Work out how many lines of the records hold the string "objects", and reply with that number alone.

Entries with scene source code
================

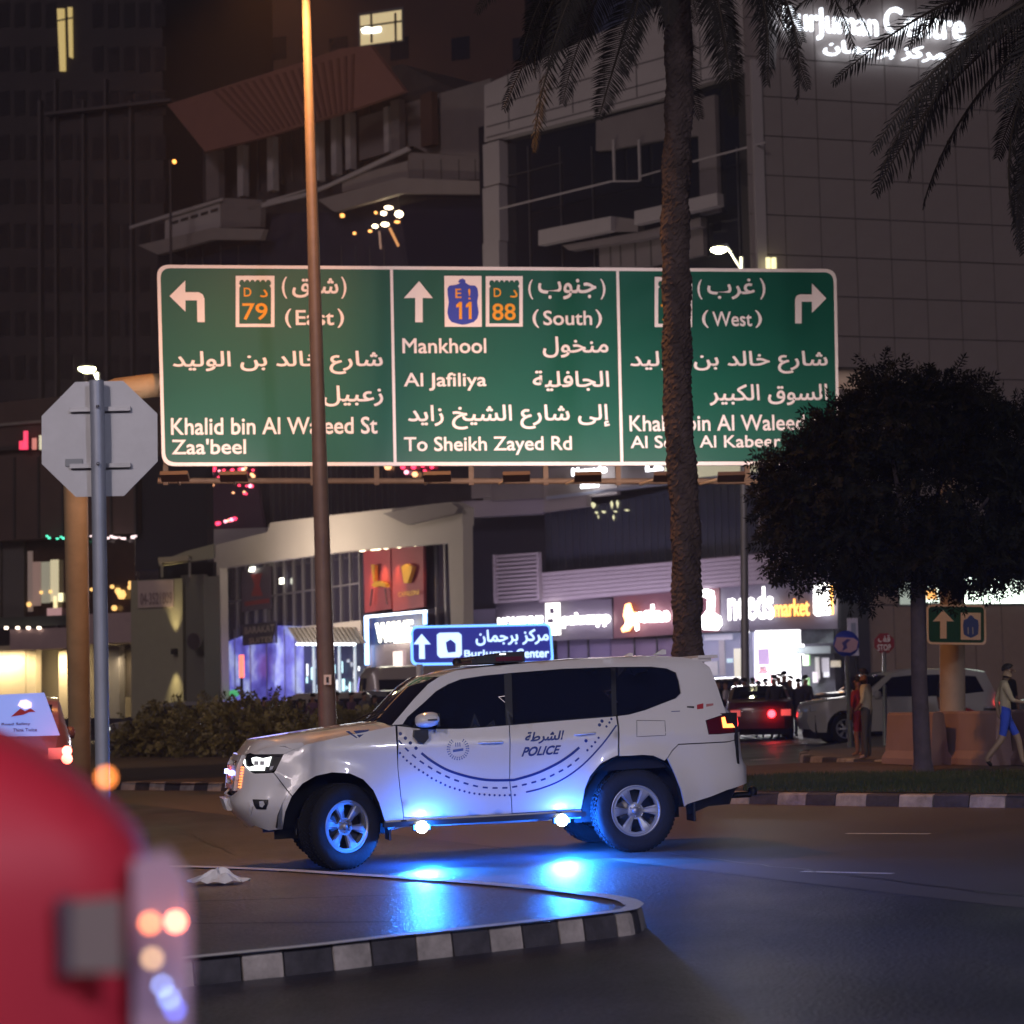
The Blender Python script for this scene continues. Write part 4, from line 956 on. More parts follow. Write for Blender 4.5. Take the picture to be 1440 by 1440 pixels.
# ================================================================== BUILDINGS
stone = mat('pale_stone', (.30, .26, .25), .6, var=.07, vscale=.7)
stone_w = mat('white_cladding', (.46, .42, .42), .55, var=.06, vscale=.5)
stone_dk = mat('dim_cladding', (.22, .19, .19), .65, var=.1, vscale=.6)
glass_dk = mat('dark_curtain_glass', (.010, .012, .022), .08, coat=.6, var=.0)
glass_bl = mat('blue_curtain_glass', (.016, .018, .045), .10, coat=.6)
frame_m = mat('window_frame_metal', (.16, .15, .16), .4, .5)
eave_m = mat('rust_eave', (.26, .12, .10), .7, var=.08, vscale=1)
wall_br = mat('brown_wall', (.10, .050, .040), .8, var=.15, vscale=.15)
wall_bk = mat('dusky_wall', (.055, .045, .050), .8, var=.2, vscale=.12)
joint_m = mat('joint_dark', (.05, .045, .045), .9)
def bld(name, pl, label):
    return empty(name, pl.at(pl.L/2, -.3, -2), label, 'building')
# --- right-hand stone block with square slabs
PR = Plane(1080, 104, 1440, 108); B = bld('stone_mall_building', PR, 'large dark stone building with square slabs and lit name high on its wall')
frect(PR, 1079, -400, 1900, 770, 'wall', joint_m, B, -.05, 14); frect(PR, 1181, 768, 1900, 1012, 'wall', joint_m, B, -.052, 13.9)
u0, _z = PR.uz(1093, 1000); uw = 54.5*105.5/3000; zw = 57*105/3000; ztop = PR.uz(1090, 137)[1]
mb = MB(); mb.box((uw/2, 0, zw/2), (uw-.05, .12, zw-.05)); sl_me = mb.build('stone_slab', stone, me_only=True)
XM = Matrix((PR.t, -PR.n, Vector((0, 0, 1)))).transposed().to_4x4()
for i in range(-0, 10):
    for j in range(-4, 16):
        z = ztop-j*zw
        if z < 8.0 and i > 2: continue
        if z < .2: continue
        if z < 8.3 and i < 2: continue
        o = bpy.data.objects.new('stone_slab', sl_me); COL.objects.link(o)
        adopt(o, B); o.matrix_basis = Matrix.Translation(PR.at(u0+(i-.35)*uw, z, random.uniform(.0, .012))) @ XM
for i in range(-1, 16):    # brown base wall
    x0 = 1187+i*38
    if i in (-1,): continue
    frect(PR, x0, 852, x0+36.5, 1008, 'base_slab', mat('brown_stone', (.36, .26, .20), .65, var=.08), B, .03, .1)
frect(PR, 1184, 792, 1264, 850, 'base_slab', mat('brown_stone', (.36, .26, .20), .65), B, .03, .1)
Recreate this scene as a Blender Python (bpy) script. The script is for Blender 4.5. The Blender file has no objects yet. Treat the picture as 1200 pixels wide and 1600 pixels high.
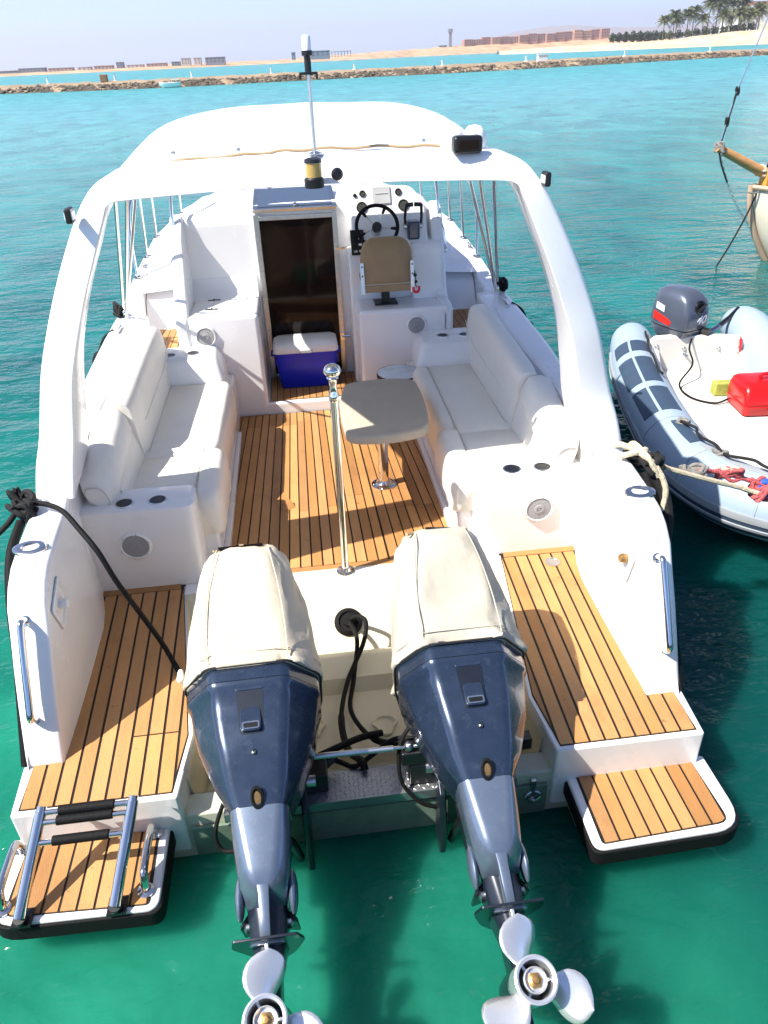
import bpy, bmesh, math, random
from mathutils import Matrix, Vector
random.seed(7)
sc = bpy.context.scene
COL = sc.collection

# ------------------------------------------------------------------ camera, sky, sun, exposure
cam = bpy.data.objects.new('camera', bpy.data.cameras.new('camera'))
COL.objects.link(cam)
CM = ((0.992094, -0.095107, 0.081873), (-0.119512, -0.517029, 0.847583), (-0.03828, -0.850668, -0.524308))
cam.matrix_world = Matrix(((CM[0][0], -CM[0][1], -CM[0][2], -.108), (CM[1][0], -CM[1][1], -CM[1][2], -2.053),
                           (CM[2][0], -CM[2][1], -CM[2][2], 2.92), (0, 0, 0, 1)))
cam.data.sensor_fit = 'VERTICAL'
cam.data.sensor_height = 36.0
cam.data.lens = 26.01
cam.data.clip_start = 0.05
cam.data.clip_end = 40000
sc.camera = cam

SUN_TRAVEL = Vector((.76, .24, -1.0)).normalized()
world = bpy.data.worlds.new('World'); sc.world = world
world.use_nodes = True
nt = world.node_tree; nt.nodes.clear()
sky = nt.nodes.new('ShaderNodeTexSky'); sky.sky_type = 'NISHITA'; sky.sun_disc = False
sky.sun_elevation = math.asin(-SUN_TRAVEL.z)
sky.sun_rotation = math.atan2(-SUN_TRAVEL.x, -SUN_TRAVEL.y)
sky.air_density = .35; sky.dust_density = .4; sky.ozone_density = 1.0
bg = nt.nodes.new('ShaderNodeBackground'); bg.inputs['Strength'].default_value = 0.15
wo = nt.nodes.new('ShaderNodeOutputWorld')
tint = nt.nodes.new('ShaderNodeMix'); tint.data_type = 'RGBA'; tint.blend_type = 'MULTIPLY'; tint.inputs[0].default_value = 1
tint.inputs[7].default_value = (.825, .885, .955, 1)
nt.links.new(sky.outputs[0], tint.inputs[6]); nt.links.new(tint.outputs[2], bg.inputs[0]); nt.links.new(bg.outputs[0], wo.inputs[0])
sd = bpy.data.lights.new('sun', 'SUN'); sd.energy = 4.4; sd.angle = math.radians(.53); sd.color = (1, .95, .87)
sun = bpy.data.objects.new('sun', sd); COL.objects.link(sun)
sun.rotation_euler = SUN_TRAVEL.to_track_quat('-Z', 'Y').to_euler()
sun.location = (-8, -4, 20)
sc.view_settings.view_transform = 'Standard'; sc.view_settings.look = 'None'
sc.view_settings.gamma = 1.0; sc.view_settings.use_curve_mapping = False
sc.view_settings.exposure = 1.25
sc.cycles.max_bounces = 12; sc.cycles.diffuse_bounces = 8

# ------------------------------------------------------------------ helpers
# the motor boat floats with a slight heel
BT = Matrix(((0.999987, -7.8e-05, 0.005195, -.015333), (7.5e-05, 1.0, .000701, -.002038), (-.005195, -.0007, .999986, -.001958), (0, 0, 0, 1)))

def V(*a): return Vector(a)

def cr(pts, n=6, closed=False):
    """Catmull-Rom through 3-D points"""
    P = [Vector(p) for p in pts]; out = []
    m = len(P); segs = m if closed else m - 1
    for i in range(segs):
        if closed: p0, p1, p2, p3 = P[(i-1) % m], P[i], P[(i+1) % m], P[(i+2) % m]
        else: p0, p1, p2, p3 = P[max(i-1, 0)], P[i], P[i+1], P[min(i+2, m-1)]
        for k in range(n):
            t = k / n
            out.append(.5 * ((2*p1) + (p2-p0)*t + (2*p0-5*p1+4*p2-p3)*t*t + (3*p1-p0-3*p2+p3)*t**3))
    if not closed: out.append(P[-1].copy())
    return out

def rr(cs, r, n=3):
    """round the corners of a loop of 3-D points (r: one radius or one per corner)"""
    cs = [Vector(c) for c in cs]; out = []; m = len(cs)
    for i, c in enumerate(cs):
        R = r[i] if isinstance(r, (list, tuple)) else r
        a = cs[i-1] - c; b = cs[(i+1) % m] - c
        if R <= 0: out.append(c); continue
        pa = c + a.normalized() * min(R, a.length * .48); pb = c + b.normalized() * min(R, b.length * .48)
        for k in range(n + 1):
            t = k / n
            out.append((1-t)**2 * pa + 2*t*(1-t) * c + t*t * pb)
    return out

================

▶ [SOLUTION FOR THIS EXERCISE]
5